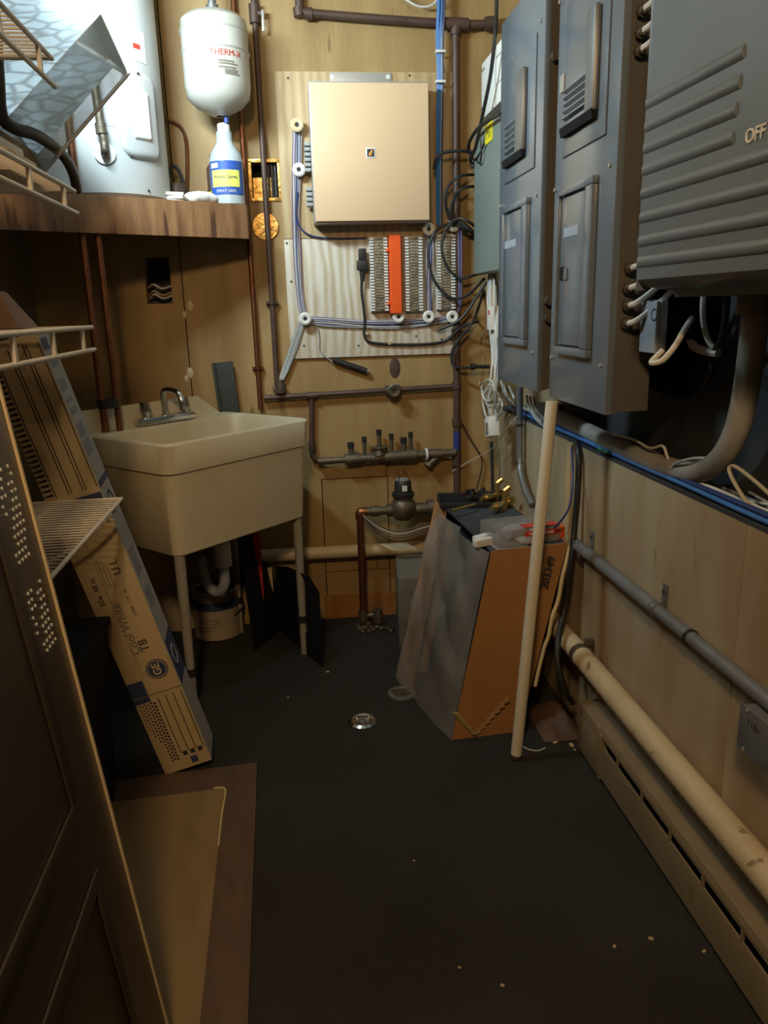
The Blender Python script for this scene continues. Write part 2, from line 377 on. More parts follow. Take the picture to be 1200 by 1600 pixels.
struct('baseboard_back', MB().box((B(507, 940).x, YB-.008, 0), (xc2+.02, YB-.0005, .105)), M_RUST)
# right wall: thick cream lower wall with a ledge, black backboard above it, cream wall in the far corner
wr = struct('wall_right', MB().box((XR+.014, YN, 0), (1.1, YB, .872)), M_DARKCAV)
seams = [YN, R(1150, 1000).y, R(893, 760).y, YB]
for a, b in zip(seams, seams[1:]):
    obj('wall_panel', MB().box((XR, a+.0015, 0), (XR+.013, b-.0015, .884)), M_CREAM, wr)
obj('ledge', MB().box((XR+.001, YN, .8845), (.96, YB, .893)), M_BLACKB, wr)
struct('wall_right_upper', MB().box((.95, YN, .893), (1.1, YB, ZC)), M_CREAM)
obj('backboard', MB().box((.93, YN+.2, .895), (.949, 2.62, ZC-.3), .002), M_BLACKB, None,
    'black painted backboard behind the grey electrical boxes', 'backboard')
struct('trim_1', MB().box((XR-.012, R(896, 760).y, .30), (XR-.0005, R(889, 760).y, .884)), M_TANWOOD)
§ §
WHAT THE TASK REQUIRES
Every line of the data above should be quoted exactly. Omit the pictures.

RESPONSE BELOW
The Blender Python script for this scene continues. Write part 2, from line 377 on. More parts follow. Take the picture to be 1200 by 1600 pixels.
struct('baseboard_back', MB().box((B(507, 940).x, YB-.008, 0), (xc2+.02, YB-.0005, .105)), M_RUST)
# right wall: thick cream lower wall with a ledge, black backboard above it, cream wall in the far corner
wr = struct('wall_right', MB().box((XR+.014, YN, 0), (1.1, YB, .872)), M_DARKCAV)
seams = [YN, R(1150, 1000).y, R(893, 760).y, YB]
for a, b in zip(seams, seams[1:]):
    obj('wall_panel', MB().box((XR, a+.0015, 0), (XR+.013, b-.0015, .884)), M_CREAM, wr)
obj('ledge', MB().box((XR+.001, YN, .8845), (.96, YB, .893)), M_BLACKB, wr)
struct('wall_right_upper', MB().box((.95, YN, .893), (1.1, YB, ZC)), M_CREAM)
obj('backboard', MB().box((.93, YN+.2, .895), (.949, 2.62, ZC-.3), .002), M_BLACKB, None,
    'black painted backboard behind the grey electrical boxes', 'backboard')
struct('trim_1', MB().box((XR-.012, R(896, 760).y, .30), (XR-.0005, R(889, 760).y, .884)), M_TANWOOD)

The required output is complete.